I’ve been rapping and doing hip hop music since I was 13; I’ve just released an EP* and I’ll be releasing a 2nd one in September. It’s rap music where the lyrics are extremely important and the message has to be positive. I look at things constructively… I now need to develop my music still further, bring it up to date while preserving my own identity.

And I also do stand-up comedy. I really like communicating. Disability is still a taboo subject in France. To get my message across, I felt that humor is both a relevant and effective vector. And you have to be a little crazy to get up on stage and make people laugh, and I’m a little bit crazy… I still have a lot of work to do, especially in terms of my movements on stage and writing the texts… So far, I’ve performed in Toulouse – that was at the end of March – and again at the Marco Polo Comedy Club in Paris in June… It went really well…

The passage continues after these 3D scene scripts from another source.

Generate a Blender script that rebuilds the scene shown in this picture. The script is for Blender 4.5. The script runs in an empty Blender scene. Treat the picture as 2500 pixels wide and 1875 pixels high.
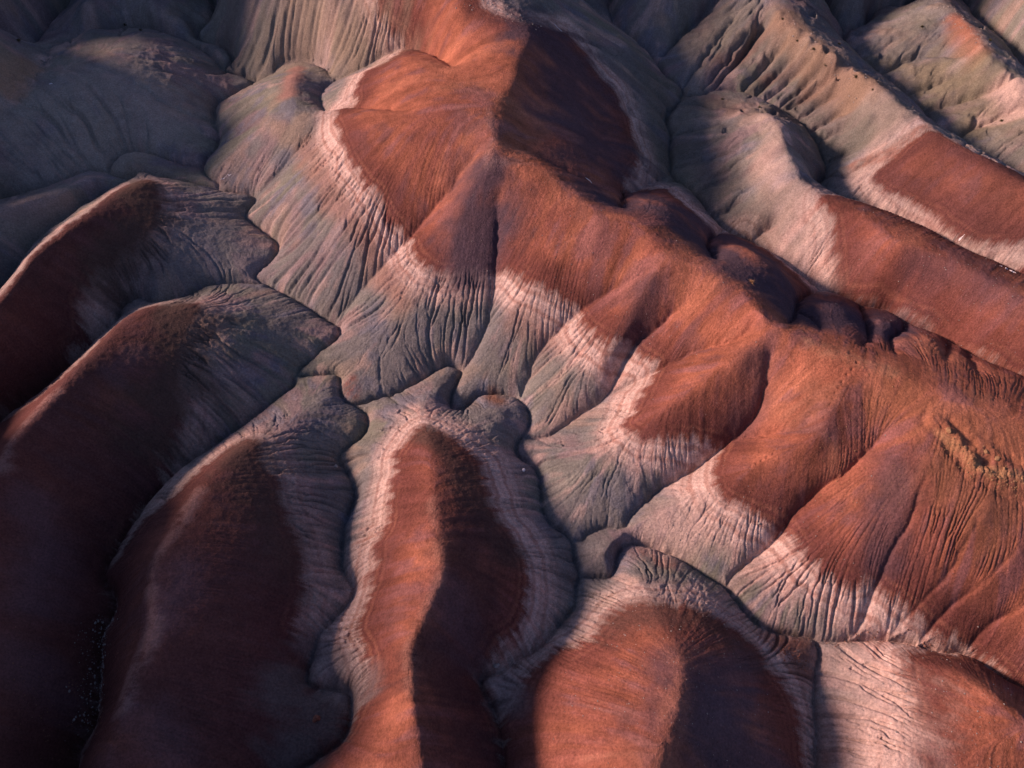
import bpy, math, time
import numpy as np
T0 = time.time()
rng = np.random.default_rng(7)
sc = bpy.context.scene
COL = sc.collection

# ------------------------------------------------------------------ camera, sky, sun, exposure
CAM_H, PITCH, FPX = 130.0, math.radians(50.0), 1736.0     # height, downward tilt, focal length in plan units (2212 wide)
CX, CY = 1106.0, 829.5
cam_d = bpy.data.cameras.new('camera'); cam = bpy.data.objects.new('camera', cam_d); COL.objects.link(cam)
cam.location = (0, 0, CAM_H); cam.rotation_euler = (math.pi/2 - PITCH, 0, 0)
cam_d.sensor_width = 36.0; cam_d.lens = 36.0*FPX/2212.0; cam_d.clip_start = 1.0; cam_d.clip_end = 20000
sc.camera = cam

SUN_EL, SUN_AZ = math.radians(22.5), math.radians(172.0)  # azimuth of the sun, counter-clockwise from +X
w = bpy.data.worlds.new('World'); sc.world = w; w.use_nodes = True
nt = w.node_tree; nt.nodes.clear()
sky = nt.nodes.new('ShaderNodeTexSky'); sky.sky_type = 'NISHITA'; sky.sun_disc = False
sky.sun_elevation = SUN_EL; sky.sun_rotation = math.pi/2 - SUN_AZ; sky.ozone_density = 2.5; sky.dust_density = 1.0
bg = nt.nodes.new('ShaderNodeBackground'); bg.inputs['Strength'].default_value = 0.083
wo = nt.nodes.new('ShaderNodeOutputWorld')
tint = nt.nodes.new('ShaderNodeVectorMath'); tint.operation = 'MULTIPLY'; tint.inputs[1].default_value = (1.02, .82, .90)   # rose dusk air
nt.links.new(sky.outputs[0], tint.inputs[0]); nt.links.new(tint.outputs[0], bg.inputs[0]); nt.links.new(bg.outputs[0], wo.inputs[0])
sd = bpy.data.lights.new('sun', 'SUN'); sd.energy = 5.0; sd.angle = math.radians(9.0); sd.color = (1.0, 0.63, 0.50)
so = bpy.data.objects.new('sun', sd); COL.objects.link(so)
from mathutils import Vector
sdir = Vector((math.cos(SUN_EL)*math.cos(SUN_AZ), math.cos(SUN_EL)*math.sin(SUN_AZ), math.sin(SUN_EL)))
so.rotation_euler = sdir.to_track_quat('Z', 'Y').to_euler(); so.location = (-200, 0, 200)
sc.view_settings.view_transform = 'Standard'; sc.view_settings.look = 'None'
sc.view_settings.exposure = 0.35; sc.view_settings.gamma = 1.0; sc.view_settings.use_curve_mapping = False

# ------------------------------------------------------------------ plan geometry
SP, CP = math.sin(PITCH), math.cos(PITCH)
def unproj(px, py, z=0.0):
    a = (np.asarray(px, float)-CX)/FPX; b = (CY-np.asarray(py, float))/FPX
    dy = CP + b*SP; dz = -SP + b*CP
    t = (CAM_H-np.asarray(z, float))/-dz
    return a*t, dy*t
def proj(X, Y, z=0.0):
    Z = z-CAM_H
    d = Y*CP - Z*SP
    return CX + FPX*X/d, CY - FPX*(Y*SP + Z*CP)/d

def axis(lo, hi, step, far_lo, far_hi, g=1.13, cap=30):
    mid = np.arange(lo, hi+step, step)
    out = [mid]
    a, s, L = mid[0], step, []
    while a > far_lo: s = min(s*g, cap); a -= s; L.append(a)
    b, s, R = mid[-1], step, []
    while b < far_hi: s = min(s*g, cap); b += s; R.append(b)
    return np.array(L[::-1] + list(mid) + R)
STEP = 1.78
ax = axis(-12, 2224, STEP, -900, 3100)
ay = axis(-10, 1670, STEP, -1120, 2300)
def pad(a, m):            # make (len-1) divisible by m
    while (len(a)-1) % m: a = np.append(a, a[-1]+(a[-1]-a[-2]))
    return a
ax = pad(ax, 16); ay = pad(ay, 16)
NX, NY = len(ax), len(ay)
PX, PY = np.meshgrid(ax, ay)
X, Y = unproj(PX, PY)
print('grid', NX, NY, NX*NY*2)
def to_idx(x, y):
    p, q = proj(x, y)
    return np.interp(p, ax, np.arange(NX)), np.interp(q, ay, np.arange(NY))

# ------------------------------------------------------------------ noise helpers
_tab = {}
def vnoise(x, y, seed=0):
    if seed not in _tab: _tab[seed] = np.random.default_rng(1000+seed).random((256, 256)).astype(np.float32)
    t = _tab[seed]
    xi = np.floor(x).astype(np.int64); yi = np.floor(y).astype(np.int64)
    fx = (x-xi).astype(np.float32); fy = (y-yi).astype(np.float32)
    fx = fx*fx*(3-2*fx); fy = fy*fy*(3-2*fy)
    x0, x1, y0, y1 = xi & 255, (xi+1) & 255, yi & 255, (yi+1) & 255
    return (t[y0, x0]*(1-fx)+t[y0, x1]*fx)*(1-fy) + (t[y1, x0]*(1-fx)+t[y1, x1]*fx)*fy
def fbm(x, y, octs=4, seed=0):
    s = 0; a = 0.5; n = 0
    for o in range(octs):
        f = 2.03**o
        s = s + a*(vnoise(x*f+o*17.3, y*f+o*9.1, seed+o)-0.5); n += a*0.5; a *= 0.5
    return s/n           # about -1..1
def blur(a, sig):
    r = max(1, int(2.5*sig)); k = np.exp(-0.5*(np.arange(-r, r+1)/sig)**2); k /= k.sum()
    for axn in (0, 1):
        p = np.pad(a, [(r, r) if i == axn else (0, 0) for i in range(2)], mode='edge')
        o = np.zeros_like(a)
        n = a.shape[axn]
        for i, kk in enumerate(k):
            o += (kk*(p[i:i+n] if axn == 0 else p[:, i:i+n])).astype(a.dtype)
        a = o
    return a
def up2(a):
    h, w_ = a.shape
    o = np.zeros((2*h-1, 2*w_-1), a.dtype)
    o[::2, ::2] = a; o[1::2, ::2] = (a[:-1]+a[1:])/2
    o[:, 1::2] = (o[:, :-2:2]+o[:, 2::2])/2
    return o
def sstep(a, b, x):
    t = np.clip((x-a)/(b-a), 0, 1); return t*t*(3-2*t)

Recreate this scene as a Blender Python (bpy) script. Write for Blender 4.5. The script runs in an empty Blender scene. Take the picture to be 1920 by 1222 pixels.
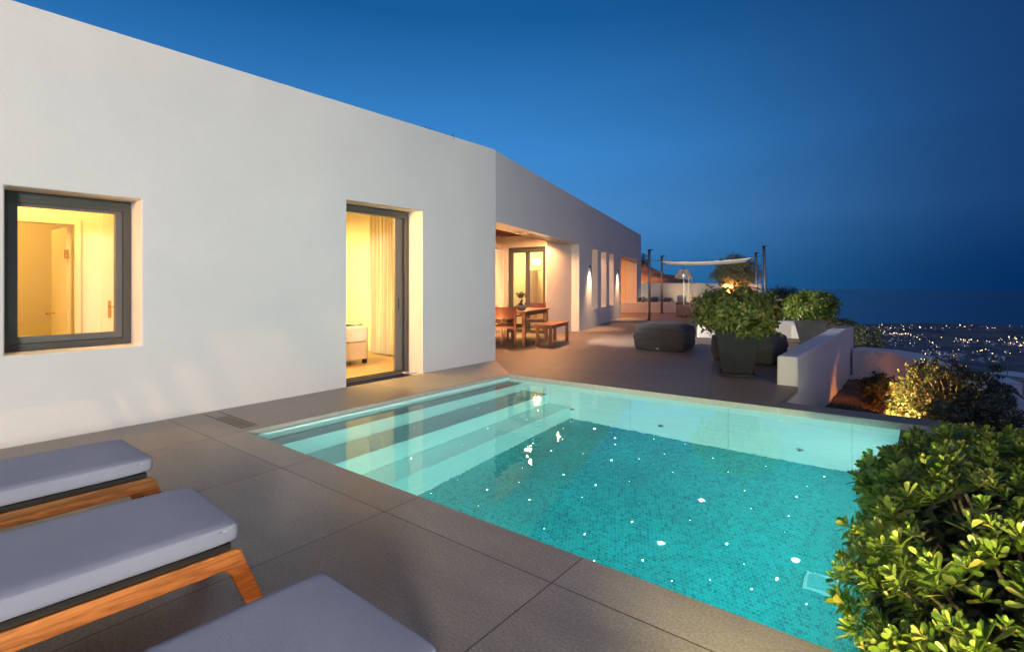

How important is the support provided by your partner, Banque Populaire Val de France, in your life as an elite sportsman?
Banque Populaire was the first partner to put its faith in me, and that’s something symbolic and powerful. It’s been ten years of partnership! First with the Banque Populaire Foundation, then with Banque Populaire Val de France. It’s a genuinely human, long-term relationship… Beyond the financial aspect, which enables me to fund my internships and pay my team, there’s the long-term human aspect which is very important. They’re there for me even in difficult times. We athletes have our ups and downs, and it’s very important to have a partner who’s there…all the time!

* An “extended play” musical recording that contains more tracks than a single but fewer than an album or LP.